Copy the data that follows exactly. Include no pictures.

--

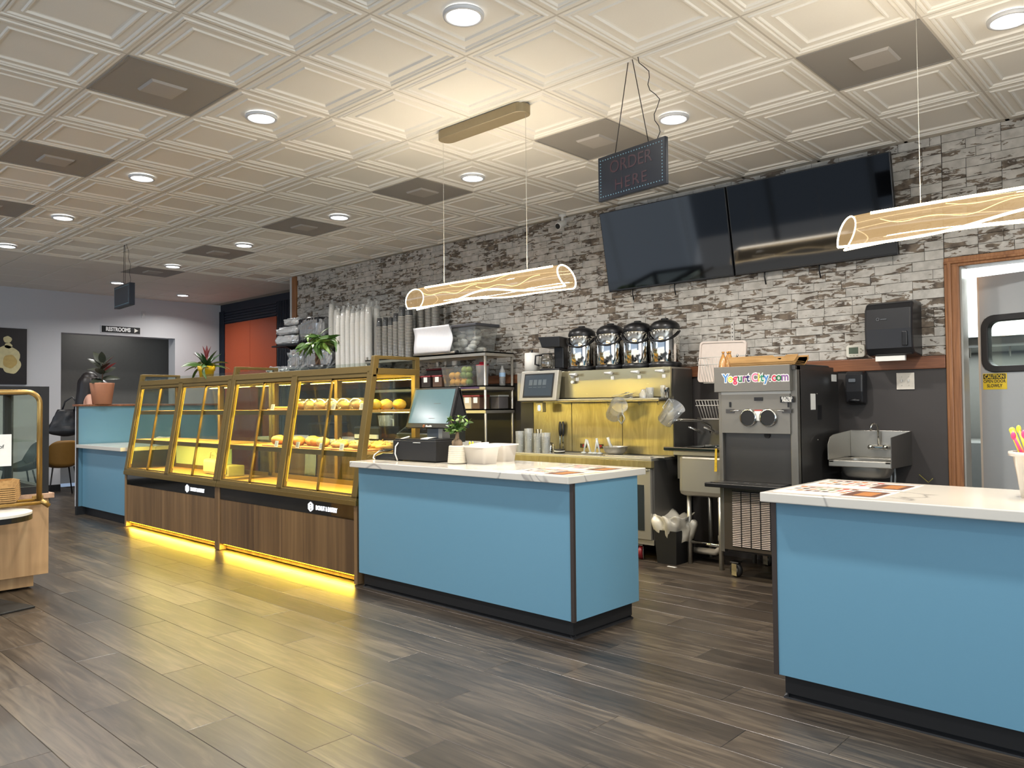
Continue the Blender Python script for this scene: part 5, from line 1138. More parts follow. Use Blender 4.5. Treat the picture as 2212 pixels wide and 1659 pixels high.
# white back counter with walnut front
t = thing('back_counter', 'long white-topped back counter with walnut front seen through the pastry cases', 'counter', (-3.85, 2.2, 0))
MB().box(-1.75, 1.45, -.29, .26, .865, .90).build('worktop', mat('back_counter_white', (214, 212, 206), .35), t, bevel=.002)
bl_ = [-1.72, -1.2, -.68, -.16, .36, .88, 1.42]
for i in range(6): MB().box(bl_[i]+.002, bl_[i+1]-.002, -.27, -.25, .1, .862).build('door', WALNUT, t, bevel=.002)
MB().box(-1.72, 1.42, -.25, .25, .0, .86).build('carcass', BLACKM, t)
p = aty(672, 1000, 1.92)
t = thing('dish_towel', 'grey dish towel hanging on the walnut back counter front', 'towel', (p.x, 1.905, .80)); MB().grid(8, 10, lambda u, v: (-.10+.2*u+.01*math.sin(v*4), .012*math.sin(u*9), -.30*v)).build('cloth', mat('towel_grey', (150, 150, 138), .9), t, solid=.004)
MB().cyl((-.12, .01, .005), (.12, .01, .005), .006, n=8).build('hook_bar', STEEL, t)
# appliances on it
zc_ = .90
t = thing('toaster', 'black countertop toaster on the back counter behind the pastries', 'toaster', (-4.42, 2.1, zc_)); MB().box(-.2, .2, -.13, .13, .015, .17).build('housing', BLACKP, t, bevel=.02); MB().box(-.12, .12, -.136, -.13, .05, .12).build('front_panel', DK, t); MB().cyl((.15, -.13, .09), (.15, -.15, .09), .014, n=12).build('knob', CHROME, t)
t = thing('counter_machine', 'low black and white machine on the back counter beside the toaster', 'machine', (-3.55, 2.1, zc_)); MB().box(-.22, .22, -.13, .14, .0, .14).build('housing', BLACKP, t, bevel=.02); MB().box(-.17, .2, -.15, -.13, .02, .06).build('paper_tray', WHITEP, t)
t = thing('blender_jug', 'clear blender jug standing on the back counter', 'jug', (-3.70, 2.33, zc_)); MB().lathe([(0, 0), (.05, 0), (.08, .24), (.082, .245)], 20).build('jug_body', CLEAR, t); MB().tube([(.08, 0, .21), (.13, 0, .2), (.13, 0, .08), (.062, 0, .06)], .009, 8).build('handle', CLEAR, t)
t = thing('slope_lid_bin', 'black bin with sloping clear lid at the right end of the back counter', 'bin', (-2.75, 2.1, zc_)); MB().prism([(-.16, 0), (.2, 0), (.2, .26), (.14, .26), (-.16, .08)], -.28, .30, 'x').build('housing', mat('bin_charcoal', (40, 42, 42), .35), t, bevel=.004); MB().add([(-.24, -.145, .095), (.26, -.145, .095), (.26, .12, .255), (-.24, .12, .255)], [(0, 1, 2, 3)]).build('sloping_lid', SMOKE, t, solid=.004)
# bag in left case area on side counter
t = thing('film_bag', 'clear bag of plastic lids on the side counter behind the left pastry case', 'bag', (-6.02, 1.12-.1, .83)); crumple(MB(), -.14, .14, -.09, .09, 0, .09, .02, 44).build('film', FILM, t)
# ============================================================ PASTRIES
CRUST = mat('golden_crust', (206, 140, 66), .45, 0, .25, 18, .3); PALE = mat('pale_dough', (226, 186, 120), .5, 0, .2, 20, .3); SUG = mat('sugar_pastry', (222, 196, 140), .6, 0, .2, 60, .5); YEL = mat('yellow_pastry', (236, 186, 70), .5, 0, .2, 30, .4)
TRAY = woodmat('bread_board', [(180, 120, 84), (206, 148, 108), (220, 168, 128)], (3, 25, 25), .5)
def tray(x, y, z, w_, d, label): return tag(MB().box(-w_/2, w_/2, -d/2, d/2, 0, .012).build('serving_board', TRAY, loc=(x, y, z), bevel=.004), label, 'tray', 'pink-brown boards in the pastry case')
zl, zu = .919, 1.219
nm = ['leftmost', 'second', 'third', 'fourth', 'fifth', 'rightmost']
for i, x in enumerate((-3.02, -2.68, -2.42, -2.12, -1.84)): tray(x, .70, zl, .25, .2, (nm[:4]+['rightmost'])[i]+' pink-brown board on the lower shelf of the near pastry case')
def bun(x, y, z, rx, ry, rz_, m_, label, cat='bread', name='bread_roll', grp=None, s=0, rot=0): 
    o = MB().ball((0, 0, rz_*.9), (rx, ry, rz_), 18, 10, jit=.12, seed=s).build(name, m_, loc=(x, y, z), rot=(0, 0, rot)); return tag(o, label, cat, grp)
bun(-3.02, .69, zl+.012, .085, .06, .042, CRUST, 'single oval golden bun left of the other bread on the lower shelf', s=1)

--

THE ANSWER:
Continue the Blender Python script for this scene: part 5, from line 1138. More parts follow. Use Blender 4.5. Treat the picture as 2212 pixels wide and 1659 pixels high.
# white back counter with walnut front
t = thing('back_counter', 'long white-topped back counter with walnut front seen through the pastry cases', 'counter', (-3.85, 2.2, 0))
MB().box(-1.75, 1.45, -.29, .26, .865, .90).build('worktop', mat('back_counter_white', (214, 212, 206), .35), t, bevel=.002)
bl_ = [-1.72, -1.2, -.68, -.16, .36, .88, 1.42]
for i in range(6): MB().box(bl_[i]+.002, bl_[i+1]-.002, -.27, -.25, .1, .862).build('door', WALNUT, t, bevel=.002)
MB().box(-1.72, 1.42, -.25, .25, .0, .86).build('carcass', BLACKM, t)
p = aty(672, 1000, 1.92)
t = thing('dish_towel', 'grey dish towel hanging on the walnut back counter front', 'towel', (p.x, 1.905, .80)); MB().grid(8, 10, lambda u, v: (-.10+.2*u+.01*math.sin(v*4), .012*math.sin(u*9), -.30*v)).build('cloth', mat('towel_grey', (150, 150, 138), .9), t, solid=.004)
MB().cyl((-.12, .01, .005), (.12, .01, .005), .006, n=8).build('hook_bar', STEEL, t)
# appliances on it
zc_ = .90
t = thing('toaster', 'black countertop toaster on the back counter behind the pastries', 'toaster', (-4.42, 2.1, zc_)); MB().box(-.2, .2, -.13, .13, .015, .17).build('housing', BLACKP, t, bevel=.02); MB().box(-.12, .12, -.136, -.13, .05, .12).build('front_panel', DK, t); MB().cyl((.15, -.13, .09), (.15, -.15, .09), .014, n=12).build('knob', CHROME, t)
t = thing('counter_machine', 'low black and white machine on the back counter beside the toaster', 'machine', (-3.55, 2.1, zc_)); MB().box(-.22, .22, -.13, .14, .0, .14).build('housing', BLACKP, t, bevel=.02); MB().box(-.17, .2, -.15, -.13, .02, .06).build('paper_tray', WHITEP, t)
t = thing('blender_jug', 'clear blender jug standing on the back counter', 'jug', (-3.70, 2.33, zc_)); MB().lathe([(0, 0), (.05, 0), (.08, .24), (.082, .245)], 20).build('jug_body', CLEAR, t); MB().tube([(.08, 0, .21), (.13, 0, .2), (.13, 0, .08), (.062, 0, .06)], .009, 8).build('handle', CLEAR, t)
t = thing('slope_lid_bin', 'black bin with sloping clear lid at the right end of the back counter', 'bin', (-2.75, 2.1, zc_)); MB().prism([(-.16, 0), (.2, 0), (.2, .26), (.14, .26), (-.16, .08)], -.28, .30, 'x').build('housing', mat('bin_charcoal', (40, 42, 42), .35), t, bevel=.004); MB().add([(-.24, -.145, .095), (.26, -.145, .095), (.26, .12, .255), (-.24, .12, .255)], [(0, 1, 2, 3)]).build('sloping_lid', SMOKE, t, solid=.004)
# bag in left case area on side counter
t = thing('film_bag', 'clear bag of plastic lids on the side counter behind the left pastry case', 'bag', (-6.02, 1.12-.1, .83)); crumple(MB(), -.14, .14, -.09, .09, 0, .09, .02, 44).build('film', FILM, t)
# ============================================================ PASTRIES
CRUST = mat('golden_crust', (206, 140, 66), .45, 0, .25, 18, .3); PALE = mat('pale_dough', (226, 186, 120), .5, 0, .2, 20, .3); SUG = mat('sugar_pastry', (222, 196, 140), .6, 0, .2, 60, .5); YEL = mat('yellow_pastry', (236, 186, 70), .5, 0, .2, 30, .4)
TRAY = woodmat('bread_board', [(180, 120, 84), (206, 148, 108), (220, 168, 128)], (3, 25, 25), .5)
def tray(x, y, z, w_, d, label): return tag(MB().box(-w_/2, w_/2, -d/2, d/2, 0, .012).build('serving_board', TRAY, loc=(x, y, z), bevel=.004), label, 'tray', 'pink-brown boards in the pastry case')
zl, zu = .919, 1.219
nm = ['leftmost', 'second', 'third', 'fourth', 'fifth', 'rightmost']
for i, x in enumerate((-3.02, -2.68, -2.42, -2.12, -1.84)): tray(x, .70, zl, .25, .2, (nm[:4]+['rightmost'])[i]+' pink-brown board on the lower shelf of the near pastry case')
def bun(x, y, z, rx, ry, rz_, m_, label, cat='bread', name='bread_roll', grp=None, s=0, rot=0): 
    o = MB().ball((0, 0, rz_*.9), (rx, ry, rz_), 18, 10, jit=.12, seed=s).build(name, m_, loc=(x, y, z), rot=(0, 0, rot)); return tag(o, label, cat, grp)
bun(-3.02, .69, zl+.012, .085, .06, .042, CRUST, 'single oval golden bun left of the other bread on the lower shelf', s=1)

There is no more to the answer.